"But oh! how I wish I still had* my very first book of all: written some time in the second half of the War: never submitted to a publisher, never even typed, never read by anybody in all the world except me.
It was called Summer Something, or Something Summer. I have forgotten the exact name; but almost everything else about it I remember vividly and with a kind of bloom on the memory much like the bloom on the memory of first love. [...] it was a very simple and quiet story, tracing a few months in the life of Jane-Anne, aged eleven and sent to spend the summer with a strict Great Aunt in Exeter. She escapes from the chill correctitude of her aunt's household, to the warmth and refuge of the local doctor's bachelor establishment next door, where the doctor's ex-soldier son was slowly recovering from a wound received at Minden. [...] Looking back, I realise that the whole thing was heavily derivative, with strong overtones of Elizabeth Goudge, whom I had lately discovered, and a card party, given by Great Aunt, which, with its candles on the table and the monstrous nid-nodding shadows of mob caps on the parlour walls behind the players, was pure unadulterated Cranford.
It was a story in which very little moved, except the slowly developing relationship between the young man and the little girl, each meeting the other's need in that particular period in their lives, against the setting of a big untidy garden flowering its way from Spring through Summer into early Autumn. I know every smallest thing about that garden still: the amber velvet bees booming in the lime tree, the flaming poppies with the soot-spill of blue-black pollen in their throats, the apple trees at the foot of the garden, just coming into blossom when Jane-Anne first entered it.
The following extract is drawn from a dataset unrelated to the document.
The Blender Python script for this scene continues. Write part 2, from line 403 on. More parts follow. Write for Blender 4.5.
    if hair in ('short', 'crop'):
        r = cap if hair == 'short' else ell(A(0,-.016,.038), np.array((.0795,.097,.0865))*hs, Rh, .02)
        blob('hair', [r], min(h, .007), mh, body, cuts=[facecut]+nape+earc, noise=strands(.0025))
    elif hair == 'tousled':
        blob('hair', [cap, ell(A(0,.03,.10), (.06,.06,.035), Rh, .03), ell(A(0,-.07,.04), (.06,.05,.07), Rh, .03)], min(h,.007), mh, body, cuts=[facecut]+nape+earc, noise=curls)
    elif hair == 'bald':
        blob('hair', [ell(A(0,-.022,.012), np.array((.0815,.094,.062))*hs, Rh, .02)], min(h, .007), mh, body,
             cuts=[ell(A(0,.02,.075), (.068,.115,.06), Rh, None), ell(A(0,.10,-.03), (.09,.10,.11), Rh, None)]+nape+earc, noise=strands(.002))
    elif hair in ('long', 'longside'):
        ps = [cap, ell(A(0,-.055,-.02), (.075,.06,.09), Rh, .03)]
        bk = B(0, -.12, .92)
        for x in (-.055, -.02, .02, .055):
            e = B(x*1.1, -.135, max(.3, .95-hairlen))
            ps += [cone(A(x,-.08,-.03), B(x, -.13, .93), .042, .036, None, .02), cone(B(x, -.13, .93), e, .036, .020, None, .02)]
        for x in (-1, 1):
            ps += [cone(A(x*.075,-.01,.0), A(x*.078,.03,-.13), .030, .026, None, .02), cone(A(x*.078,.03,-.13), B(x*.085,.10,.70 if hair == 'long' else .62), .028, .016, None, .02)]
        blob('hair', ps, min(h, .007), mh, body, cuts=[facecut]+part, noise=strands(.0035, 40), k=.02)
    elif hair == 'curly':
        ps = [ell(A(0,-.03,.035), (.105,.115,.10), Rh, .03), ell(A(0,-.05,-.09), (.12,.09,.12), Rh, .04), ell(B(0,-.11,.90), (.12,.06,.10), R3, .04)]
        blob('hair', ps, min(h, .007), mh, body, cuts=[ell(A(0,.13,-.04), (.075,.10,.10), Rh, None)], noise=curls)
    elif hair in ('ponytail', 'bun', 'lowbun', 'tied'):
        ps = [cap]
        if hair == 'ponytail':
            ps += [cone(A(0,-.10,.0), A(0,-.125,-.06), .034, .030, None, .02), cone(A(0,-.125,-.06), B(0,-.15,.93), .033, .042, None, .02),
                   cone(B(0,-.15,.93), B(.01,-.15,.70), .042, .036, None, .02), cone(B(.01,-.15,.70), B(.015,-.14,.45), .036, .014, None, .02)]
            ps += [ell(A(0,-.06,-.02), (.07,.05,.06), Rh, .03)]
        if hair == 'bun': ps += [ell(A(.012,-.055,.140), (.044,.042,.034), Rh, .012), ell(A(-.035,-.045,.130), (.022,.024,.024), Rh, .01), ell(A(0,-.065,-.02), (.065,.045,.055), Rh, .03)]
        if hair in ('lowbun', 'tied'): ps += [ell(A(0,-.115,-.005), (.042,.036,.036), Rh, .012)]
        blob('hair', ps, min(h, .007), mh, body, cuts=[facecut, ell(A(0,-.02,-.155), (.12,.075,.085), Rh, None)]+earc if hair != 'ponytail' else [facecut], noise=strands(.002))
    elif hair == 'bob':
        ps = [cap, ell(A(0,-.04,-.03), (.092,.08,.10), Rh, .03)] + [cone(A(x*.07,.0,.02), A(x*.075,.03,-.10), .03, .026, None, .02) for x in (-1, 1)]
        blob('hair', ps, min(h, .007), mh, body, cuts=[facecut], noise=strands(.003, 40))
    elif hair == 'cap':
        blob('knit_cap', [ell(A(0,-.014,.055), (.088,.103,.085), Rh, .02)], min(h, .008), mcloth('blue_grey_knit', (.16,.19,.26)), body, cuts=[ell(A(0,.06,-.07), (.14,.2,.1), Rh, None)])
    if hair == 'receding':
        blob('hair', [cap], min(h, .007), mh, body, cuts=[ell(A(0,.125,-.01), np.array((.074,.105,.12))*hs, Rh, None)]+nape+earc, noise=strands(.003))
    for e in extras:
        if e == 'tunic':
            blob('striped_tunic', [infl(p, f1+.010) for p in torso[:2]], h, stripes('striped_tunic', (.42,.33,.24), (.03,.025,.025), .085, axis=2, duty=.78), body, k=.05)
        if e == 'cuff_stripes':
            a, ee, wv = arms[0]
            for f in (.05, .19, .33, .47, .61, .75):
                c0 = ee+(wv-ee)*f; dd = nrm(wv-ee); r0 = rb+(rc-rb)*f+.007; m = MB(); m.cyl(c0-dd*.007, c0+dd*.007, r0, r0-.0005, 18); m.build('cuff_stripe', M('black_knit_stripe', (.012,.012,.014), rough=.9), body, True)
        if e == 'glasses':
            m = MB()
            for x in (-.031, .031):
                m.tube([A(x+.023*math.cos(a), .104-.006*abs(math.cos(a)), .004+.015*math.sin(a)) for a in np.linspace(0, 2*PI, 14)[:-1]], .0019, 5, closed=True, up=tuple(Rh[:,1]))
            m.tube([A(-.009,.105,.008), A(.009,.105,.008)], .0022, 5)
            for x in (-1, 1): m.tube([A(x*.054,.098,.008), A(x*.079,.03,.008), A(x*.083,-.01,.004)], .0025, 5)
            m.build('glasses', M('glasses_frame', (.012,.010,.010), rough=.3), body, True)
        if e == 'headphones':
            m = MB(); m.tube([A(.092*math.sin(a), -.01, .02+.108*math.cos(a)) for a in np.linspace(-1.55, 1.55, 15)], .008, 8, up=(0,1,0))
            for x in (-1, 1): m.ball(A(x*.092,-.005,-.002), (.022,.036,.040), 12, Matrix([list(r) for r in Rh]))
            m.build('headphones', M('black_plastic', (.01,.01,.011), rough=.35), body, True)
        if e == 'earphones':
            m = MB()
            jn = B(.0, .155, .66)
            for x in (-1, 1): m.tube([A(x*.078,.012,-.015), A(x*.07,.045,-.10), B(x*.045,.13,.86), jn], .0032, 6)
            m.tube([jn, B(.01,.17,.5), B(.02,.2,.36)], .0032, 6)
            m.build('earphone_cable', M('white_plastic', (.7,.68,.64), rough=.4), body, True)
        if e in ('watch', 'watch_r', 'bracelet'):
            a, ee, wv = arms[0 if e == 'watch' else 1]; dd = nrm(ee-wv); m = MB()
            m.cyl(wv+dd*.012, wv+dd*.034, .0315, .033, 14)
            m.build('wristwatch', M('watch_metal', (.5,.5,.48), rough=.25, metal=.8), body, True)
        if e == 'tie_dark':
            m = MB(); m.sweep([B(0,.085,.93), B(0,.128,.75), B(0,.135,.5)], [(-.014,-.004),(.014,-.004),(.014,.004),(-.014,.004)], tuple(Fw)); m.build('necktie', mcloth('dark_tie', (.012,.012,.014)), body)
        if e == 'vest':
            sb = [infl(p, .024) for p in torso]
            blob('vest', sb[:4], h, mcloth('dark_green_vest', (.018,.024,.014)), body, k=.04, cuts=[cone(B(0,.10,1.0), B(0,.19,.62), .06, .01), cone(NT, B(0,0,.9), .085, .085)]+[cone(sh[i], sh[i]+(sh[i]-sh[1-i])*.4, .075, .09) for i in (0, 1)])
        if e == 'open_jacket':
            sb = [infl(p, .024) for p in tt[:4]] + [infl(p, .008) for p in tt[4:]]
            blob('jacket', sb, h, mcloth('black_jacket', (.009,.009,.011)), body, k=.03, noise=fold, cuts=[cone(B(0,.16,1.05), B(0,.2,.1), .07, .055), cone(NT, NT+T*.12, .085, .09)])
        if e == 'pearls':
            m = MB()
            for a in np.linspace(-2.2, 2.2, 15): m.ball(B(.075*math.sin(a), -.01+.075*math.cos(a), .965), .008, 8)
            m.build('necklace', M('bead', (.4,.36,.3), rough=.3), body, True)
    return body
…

There was a dog, of course: two in fact. One a flesh-and-blood dog, large and shaggy and kind; the other a china greyhound couchant and cross-pawed on the lid of a pale green trinket-box, Jane-Anne's most treasured possession, which she dropped down the well at the bottom of Great Aunt's very different garden, for a sacrifice [...]
There was absolutely everything that I wanted to put into that story. I knew nothing about the self-discipline required in a writer. I scattered delights on every page, and found, in doing so, the same kind of escape, refuge, what you will, from a very lonely girlhood that I had accorded to my small heroine [...]"
Rosemary Sutcliff, 'Lost Summer', from The Thorny Paradise: Writers on Writing for Children edited by Edward Blishen.
*The manuscript was first consigned to a drawer and then to a bonfire!